Of course all the above relates to Landranger maps. The larger-scale Outdoor Leisure and Explorer sheets also merit examination. Phil Cooper recalls having bought an OL sheet in 1978 for £1.90 and reckons these initially appeared around 1974 at £1.15. By 1980 they were £2.15 and they reached £4.50 in 1991, then £5.40 in 1996. Next week they rise to £6.99 - a hefty sum but considerably less, comparatively, then the Landranger leap since 1974.
More worrying is the Explorer situation, especially as these are being touted as the future of OS mapping (although if anyone knows how an Outdoor Leisure sheet differs from an Explorer other than the colour of the cover, please let me know). Explorers are steadily replacing the old Pathfinders, the aim being to have the whole of the UK covered by 2003. A few test-the-water Explorers came out during the 1990s, and Alun-Peter Fisher recalls one of these, the erstwhile Sheet 13, as having cost £4.50.

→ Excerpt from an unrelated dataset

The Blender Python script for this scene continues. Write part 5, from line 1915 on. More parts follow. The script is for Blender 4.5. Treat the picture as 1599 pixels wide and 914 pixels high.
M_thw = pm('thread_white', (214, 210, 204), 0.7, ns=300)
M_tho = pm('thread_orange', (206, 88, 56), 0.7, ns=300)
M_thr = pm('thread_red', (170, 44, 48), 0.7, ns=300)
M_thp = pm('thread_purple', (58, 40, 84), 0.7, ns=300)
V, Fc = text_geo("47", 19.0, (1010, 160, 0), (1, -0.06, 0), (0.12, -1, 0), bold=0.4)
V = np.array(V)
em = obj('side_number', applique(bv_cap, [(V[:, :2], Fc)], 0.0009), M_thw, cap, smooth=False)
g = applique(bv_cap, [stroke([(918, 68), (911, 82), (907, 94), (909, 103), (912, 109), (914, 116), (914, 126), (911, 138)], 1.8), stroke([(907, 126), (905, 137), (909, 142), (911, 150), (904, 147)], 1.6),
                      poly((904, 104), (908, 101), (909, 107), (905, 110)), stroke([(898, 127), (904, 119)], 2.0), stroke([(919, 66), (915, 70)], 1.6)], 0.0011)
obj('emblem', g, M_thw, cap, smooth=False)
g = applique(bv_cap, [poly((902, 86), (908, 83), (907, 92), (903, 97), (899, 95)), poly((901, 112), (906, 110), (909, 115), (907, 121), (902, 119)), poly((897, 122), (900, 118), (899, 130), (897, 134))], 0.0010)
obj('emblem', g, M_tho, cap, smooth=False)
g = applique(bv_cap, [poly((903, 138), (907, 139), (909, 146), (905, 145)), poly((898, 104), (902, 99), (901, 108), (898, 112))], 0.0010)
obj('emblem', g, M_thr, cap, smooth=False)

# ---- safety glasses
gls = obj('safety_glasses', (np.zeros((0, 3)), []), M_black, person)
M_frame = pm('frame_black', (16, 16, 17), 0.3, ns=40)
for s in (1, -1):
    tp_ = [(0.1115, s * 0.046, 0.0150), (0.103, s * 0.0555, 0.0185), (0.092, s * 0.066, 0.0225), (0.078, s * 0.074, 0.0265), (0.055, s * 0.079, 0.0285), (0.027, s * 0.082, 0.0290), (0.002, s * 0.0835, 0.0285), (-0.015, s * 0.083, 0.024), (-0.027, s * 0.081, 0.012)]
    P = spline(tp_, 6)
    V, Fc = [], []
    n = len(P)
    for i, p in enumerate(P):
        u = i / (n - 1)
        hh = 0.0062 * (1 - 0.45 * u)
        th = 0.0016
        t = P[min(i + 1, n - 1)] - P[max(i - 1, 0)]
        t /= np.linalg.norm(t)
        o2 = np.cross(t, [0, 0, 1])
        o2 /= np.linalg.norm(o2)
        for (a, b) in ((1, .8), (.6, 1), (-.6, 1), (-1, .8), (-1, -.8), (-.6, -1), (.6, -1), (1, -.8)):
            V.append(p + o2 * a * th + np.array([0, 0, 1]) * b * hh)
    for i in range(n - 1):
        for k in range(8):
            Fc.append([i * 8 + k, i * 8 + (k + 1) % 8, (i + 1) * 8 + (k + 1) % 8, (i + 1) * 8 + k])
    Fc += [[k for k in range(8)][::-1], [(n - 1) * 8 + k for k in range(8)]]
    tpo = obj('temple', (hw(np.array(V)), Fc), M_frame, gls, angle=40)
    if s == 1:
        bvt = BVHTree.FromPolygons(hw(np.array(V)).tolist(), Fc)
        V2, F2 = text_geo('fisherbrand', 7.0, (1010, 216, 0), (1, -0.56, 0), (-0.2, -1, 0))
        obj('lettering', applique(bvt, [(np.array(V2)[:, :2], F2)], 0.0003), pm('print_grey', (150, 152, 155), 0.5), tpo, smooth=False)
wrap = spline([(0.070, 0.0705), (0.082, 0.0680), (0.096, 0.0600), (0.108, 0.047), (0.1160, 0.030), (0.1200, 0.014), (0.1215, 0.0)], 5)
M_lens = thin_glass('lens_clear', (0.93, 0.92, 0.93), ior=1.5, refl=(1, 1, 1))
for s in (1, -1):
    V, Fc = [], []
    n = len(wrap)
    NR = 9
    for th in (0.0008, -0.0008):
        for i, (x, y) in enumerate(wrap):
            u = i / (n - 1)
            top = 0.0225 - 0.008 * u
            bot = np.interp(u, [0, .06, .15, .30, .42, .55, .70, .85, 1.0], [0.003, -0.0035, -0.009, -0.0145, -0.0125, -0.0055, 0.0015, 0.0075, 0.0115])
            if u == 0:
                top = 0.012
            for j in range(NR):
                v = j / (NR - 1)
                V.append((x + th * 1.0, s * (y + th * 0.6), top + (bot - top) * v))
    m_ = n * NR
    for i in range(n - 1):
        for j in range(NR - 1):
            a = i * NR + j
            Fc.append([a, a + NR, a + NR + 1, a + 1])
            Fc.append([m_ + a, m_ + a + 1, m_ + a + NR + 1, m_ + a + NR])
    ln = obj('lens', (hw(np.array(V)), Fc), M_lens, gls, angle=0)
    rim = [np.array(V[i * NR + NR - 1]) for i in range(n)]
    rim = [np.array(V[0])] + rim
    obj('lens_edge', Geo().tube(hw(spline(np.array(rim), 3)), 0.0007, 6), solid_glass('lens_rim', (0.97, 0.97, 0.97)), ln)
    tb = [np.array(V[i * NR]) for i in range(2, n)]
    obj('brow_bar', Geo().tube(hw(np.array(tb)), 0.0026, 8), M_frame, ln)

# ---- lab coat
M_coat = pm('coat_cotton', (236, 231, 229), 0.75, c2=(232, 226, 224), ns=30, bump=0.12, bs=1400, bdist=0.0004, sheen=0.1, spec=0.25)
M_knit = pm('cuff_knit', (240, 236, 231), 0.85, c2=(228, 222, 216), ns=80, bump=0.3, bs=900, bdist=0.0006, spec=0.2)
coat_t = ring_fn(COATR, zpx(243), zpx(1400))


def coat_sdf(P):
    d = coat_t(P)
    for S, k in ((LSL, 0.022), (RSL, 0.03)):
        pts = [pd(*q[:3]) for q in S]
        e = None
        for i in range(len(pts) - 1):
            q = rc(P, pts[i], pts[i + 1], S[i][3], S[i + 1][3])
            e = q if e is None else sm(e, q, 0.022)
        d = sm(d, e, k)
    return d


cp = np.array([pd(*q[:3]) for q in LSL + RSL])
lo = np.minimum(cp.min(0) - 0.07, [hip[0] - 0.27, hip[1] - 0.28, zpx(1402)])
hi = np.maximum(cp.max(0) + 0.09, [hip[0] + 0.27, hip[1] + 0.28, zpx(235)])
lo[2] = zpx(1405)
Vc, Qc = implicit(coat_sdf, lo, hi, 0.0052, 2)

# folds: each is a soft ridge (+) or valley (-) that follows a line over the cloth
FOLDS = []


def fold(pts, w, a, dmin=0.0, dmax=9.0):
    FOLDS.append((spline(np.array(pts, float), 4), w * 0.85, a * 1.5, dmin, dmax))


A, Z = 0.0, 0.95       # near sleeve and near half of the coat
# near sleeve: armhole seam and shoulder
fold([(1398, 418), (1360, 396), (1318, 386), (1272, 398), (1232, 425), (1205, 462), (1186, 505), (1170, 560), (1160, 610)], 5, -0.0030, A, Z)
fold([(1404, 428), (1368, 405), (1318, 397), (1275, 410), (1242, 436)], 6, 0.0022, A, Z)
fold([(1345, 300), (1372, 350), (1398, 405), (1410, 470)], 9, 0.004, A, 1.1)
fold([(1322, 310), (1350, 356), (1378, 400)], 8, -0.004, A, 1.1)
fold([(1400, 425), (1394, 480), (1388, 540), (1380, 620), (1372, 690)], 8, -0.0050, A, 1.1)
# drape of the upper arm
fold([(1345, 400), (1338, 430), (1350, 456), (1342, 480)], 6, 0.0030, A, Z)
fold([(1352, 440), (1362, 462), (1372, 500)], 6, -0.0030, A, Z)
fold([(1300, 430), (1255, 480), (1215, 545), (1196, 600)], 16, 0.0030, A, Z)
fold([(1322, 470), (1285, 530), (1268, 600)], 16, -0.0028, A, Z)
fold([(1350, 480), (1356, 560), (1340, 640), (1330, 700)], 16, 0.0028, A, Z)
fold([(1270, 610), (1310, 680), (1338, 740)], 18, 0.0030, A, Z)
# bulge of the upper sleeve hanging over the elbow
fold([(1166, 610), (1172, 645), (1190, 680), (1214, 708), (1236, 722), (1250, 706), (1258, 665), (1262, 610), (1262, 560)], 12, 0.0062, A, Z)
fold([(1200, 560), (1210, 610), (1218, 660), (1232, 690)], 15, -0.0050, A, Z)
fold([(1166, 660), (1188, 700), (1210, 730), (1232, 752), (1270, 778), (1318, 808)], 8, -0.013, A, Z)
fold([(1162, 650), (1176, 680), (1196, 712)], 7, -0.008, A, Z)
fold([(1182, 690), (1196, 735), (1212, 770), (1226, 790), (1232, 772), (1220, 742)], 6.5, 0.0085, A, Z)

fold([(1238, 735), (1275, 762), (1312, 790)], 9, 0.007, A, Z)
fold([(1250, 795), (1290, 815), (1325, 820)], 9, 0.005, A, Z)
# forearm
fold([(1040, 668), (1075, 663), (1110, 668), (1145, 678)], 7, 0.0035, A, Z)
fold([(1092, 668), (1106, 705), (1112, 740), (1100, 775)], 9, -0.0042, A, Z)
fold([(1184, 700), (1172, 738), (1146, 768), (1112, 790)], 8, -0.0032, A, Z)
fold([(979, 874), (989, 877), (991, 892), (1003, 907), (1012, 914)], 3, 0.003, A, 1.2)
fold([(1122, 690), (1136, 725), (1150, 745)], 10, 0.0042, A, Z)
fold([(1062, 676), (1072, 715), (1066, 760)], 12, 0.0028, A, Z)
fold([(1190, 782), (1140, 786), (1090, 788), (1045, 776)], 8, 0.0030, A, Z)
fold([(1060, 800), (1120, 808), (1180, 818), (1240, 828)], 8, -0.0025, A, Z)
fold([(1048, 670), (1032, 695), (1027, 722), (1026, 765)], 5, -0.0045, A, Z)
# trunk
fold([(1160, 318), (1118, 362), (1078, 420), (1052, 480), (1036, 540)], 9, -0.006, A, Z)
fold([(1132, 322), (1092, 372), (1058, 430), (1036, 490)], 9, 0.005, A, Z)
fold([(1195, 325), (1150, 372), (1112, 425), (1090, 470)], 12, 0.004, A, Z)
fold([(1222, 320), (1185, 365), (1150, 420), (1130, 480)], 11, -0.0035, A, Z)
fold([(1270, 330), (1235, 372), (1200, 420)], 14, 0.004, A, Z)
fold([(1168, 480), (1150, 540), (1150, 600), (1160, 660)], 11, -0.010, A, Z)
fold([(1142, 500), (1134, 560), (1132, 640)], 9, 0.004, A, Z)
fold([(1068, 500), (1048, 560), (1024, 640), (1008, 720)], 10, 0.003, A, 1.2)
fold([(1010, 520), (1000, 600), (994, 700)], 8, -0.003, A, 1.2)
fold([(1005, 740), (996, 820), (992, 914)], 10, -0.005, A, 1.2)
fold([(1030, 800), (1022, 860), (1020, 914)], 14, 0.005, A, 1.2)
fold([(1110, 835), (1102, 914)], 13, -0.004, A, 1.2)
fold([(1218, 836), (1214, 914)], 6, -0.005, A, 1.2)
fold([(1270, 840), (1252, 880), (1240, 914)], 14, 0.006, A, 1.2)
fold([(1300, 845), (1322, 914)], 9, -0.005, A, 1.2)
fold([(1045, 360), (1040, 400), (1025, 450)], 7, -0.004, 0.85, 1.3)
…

Next week's massive leap from £5.75 to £6.99 is annoying enough but there's also an all-too-familiar aspect to this. The Explorers have been rolled out south-to-north, with recent editions having reached the Highland fringe. But what about people north of there, who must now shell out the new price - 21% more than Welsh, English and southern Scottish customers - for their Explorers? Surely it isn't right for the OS to be changing the rules before the whole country is covered? Surely Explorer prices should have remained fixed until the full set was available in two years time?
The last such lopsided pricing imposition prompted poll tax marches and rallies in George Square. Will Explorergate similarly catch the mood of the nation? Probably not but a flurry of wider debate would provide a useful distraction from Henry McLeish's expenses, if nothing else.
As for me, the burgeoning OS coffers make me feel uneasy, even angry - and asking Highlanders and hillgoers to pay even more for their maps smacks of blatant injustice. I can't see me chaining myself to the Ordnance Survey's railings over it, though.